Count, in the entries, the lines with "this". Answer with the number only.

*-*-*

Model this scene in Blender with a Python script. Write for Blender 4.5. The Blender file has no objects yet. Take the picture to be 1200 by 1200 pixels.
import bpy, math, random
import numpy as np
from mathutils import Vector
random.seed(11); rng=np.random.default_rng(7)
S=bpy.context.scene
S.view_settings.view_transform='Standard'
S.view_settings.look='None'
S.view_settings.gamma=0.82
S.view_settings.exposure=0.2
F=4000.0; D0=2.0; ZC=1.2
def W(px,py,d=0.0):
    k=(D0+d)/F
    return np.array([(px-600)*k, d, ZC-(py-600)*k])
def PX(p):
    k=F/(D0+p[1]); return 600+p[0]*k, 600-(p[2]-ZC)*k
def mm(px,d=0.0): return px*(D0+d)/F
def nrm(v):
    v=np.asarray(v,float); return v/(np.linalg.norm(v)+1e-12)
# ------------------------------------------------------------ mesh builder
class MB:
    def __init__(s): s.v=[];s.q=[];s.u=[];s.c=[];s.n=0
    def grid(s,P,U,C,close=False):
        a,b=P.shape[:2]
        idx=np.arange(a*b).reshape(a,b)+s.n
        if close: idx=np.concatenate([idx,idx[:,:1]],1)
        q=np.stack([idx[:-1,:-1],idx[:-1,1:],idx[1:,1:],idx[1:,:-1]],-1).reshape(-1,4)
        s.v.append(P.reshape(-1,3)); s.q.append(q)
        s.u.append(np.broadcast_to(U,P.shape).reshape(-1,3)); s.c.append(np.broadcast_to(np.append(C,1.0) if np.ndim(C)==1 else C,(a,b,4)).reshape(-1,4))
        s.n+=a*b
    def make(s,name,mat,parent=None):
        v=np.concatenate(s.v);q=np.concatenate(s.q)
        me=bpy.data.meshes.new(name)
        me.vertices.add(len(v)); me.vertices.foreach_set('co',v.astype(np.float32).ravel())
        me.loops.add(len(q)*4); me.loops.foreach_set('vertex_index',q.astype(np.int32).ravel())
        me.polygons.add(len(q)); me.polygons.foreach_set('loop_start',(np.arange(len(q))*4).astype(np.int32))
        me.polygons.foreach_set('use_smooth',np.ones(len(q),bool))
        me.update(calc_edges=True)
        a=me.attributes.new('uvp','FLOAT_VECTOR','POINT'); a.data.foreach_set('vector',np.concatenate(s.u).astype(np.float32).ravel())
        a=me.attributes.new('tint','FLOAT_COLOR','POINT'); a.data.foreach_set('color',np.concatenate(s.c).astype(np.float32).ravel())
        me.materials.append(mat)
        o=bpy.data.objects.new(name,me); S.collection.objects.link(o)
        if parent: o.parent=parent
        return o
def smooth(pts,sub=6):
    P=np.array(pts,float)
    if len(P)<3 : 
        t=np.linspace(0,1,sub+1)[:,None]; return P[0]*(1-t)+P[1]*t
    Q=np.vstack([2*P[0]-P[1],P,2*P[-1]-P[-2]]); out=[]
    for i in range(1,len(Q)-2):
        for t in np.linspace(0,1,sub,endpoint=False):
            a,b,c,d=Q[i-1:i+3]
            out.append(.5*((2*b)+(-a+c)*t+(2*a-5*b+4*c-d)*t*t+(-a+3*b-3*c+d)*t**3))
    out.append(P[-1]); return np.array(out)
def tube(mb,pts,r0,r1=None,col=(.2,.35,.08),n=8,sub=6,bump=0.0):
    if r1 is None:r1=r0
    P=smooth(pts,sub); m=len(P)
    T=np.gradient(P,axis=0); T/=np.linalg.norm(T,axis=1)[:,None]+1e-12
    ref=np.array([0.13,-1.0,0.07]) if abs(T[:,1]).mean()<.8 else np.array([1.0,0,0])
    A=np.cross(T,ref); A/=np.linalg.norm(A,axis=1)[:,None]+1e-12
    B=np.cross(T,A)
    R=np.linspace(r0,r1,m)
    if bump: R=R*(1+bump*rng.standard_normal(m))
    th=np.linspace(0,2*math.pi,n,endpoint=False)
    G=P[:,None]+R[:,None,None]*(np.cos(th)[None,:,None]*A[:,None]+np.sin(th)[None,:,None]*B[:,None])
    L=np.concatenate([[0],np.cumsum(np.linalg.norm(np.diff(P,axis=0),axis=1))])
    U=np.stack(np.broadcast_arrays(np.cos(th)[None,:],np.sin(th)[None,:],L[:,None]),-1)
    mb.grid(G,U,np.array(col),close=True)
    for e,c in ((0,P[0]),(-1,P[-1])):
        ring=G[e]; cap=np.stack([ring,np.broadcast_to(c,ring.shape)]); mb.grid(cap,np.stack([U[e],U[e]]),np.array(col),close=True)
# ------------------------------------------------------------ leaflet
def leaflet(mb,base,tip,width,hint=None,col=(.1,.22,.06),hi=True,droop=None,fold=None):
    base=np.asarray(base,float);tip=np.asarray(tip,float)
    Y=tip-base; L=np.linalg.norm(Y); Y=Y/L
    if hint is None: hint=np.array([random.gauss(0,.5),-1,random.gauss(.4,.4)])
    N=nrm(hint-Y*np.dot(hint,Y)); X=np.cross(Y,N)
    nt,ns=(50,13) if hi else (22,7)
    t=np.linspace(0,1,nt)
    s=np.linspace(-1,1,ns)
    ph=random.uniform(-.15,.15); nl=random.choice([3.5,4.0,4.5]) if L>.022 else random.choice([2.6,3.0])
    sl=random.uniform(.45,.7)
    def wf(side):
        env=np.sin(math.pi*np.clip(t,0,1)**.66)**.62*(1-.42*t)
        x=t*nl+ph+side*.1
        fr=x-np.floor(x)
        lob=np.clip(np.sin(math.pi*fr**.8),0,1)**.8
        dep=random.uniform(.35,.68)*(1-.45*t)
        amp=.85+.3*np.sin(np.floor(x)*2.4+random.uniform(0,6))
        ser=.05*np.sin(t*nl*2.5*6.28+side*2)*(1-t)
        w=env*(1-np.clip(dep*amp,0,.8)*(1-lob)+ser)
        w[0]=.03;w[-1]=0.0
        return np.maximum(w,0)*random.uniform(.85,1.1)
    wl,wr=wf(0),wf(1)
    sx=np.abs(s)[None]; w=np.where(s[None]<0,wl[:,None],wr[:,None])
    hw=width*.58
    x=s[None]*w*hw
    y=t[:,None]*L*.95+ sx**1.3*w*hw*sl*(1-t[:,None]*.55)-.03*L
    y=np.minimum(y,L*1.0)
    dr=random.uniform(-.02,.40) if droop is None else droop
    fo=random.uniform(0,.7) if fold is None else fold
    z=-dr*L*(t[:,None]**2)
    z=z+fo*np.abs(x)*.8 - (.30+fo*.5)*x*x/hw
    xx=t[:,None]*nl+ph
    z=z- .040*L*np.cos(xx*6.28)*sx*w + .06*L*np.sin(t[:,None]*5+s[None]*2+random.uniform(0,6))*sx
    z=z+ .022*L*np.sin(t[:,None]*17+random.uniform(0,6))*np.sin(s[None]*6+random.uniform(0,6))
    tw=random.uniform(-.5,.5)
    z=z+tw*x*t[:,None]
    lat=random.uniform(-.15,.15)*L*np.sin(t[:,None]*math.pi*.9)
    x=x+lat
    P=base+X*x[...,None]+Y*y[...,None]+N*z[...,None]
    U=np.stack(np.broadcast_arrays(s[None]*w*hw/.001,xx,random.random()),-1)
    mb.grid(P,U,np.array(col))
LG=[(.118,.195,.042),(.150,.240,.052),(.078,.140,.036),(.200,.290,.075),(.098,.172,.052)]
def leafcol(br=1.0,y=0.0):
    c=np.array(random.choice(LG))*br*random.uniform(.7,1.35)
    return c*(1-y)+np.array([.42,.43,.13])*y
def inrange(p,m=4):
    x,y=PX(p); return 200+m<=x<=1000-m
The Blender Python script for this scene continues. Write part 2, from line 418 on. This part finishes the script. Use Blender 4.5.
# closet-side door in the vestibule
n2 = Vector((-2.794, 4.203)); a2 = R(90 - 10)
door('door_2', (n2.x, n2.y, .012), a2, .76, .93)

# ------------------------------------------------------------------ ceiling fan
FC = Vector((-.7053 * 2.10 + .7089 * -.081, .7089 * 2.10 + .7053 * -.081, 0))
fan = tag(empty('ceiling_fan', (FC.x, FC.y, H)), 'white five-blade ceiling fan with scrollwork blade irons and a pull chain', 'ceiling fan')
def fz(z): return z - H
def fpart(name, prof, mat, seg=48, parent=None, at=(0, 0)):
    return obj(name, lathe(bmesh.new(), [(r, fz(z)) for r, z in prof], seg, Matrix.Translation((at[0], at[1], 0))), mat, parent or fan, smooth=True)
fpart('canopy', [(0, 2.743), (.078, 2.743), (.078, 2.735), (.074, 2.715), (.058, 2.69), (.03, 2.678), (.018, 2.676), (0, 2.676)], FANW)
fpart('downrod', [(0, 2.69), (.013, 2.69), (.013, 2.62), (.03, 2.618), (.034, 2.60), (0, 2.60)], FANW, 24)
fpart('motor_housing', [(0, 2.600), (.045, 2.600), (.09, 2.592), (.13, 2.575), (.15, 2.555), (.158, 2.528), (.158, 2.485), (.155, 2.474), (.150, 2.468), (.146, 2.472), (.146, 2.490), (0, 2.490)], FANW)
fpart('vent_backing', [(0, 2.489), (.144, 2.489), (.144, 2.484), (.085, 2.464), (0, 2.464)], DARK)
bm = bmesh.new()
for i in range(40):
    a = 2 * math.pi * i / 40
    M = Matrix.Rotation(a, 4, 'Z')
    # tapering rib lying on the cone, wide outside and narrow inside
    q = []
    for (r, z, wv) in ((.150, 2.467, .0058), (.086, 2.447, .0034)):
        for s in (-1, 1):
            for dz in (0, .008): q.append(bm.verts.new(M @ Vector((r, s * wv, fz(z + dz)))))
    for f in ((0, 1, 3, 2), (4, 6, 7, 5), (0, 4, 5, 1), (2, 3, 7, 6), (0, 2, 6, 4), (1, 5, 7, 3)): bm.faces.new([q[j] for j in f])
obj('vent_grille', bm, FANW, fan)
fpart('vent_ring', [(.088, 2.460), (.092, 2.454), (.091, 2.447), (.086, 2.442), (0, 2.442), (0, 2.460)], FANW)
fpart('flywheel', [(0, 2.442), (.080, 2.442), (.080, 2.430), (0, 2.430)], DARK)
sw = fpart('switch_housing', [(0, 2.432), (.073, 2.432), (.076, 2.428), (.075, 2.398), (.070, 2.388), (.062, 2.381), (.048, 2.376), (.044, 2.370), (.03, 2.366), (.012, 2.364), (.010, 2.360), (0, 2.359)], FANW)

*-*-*

### Solution to the exercise
2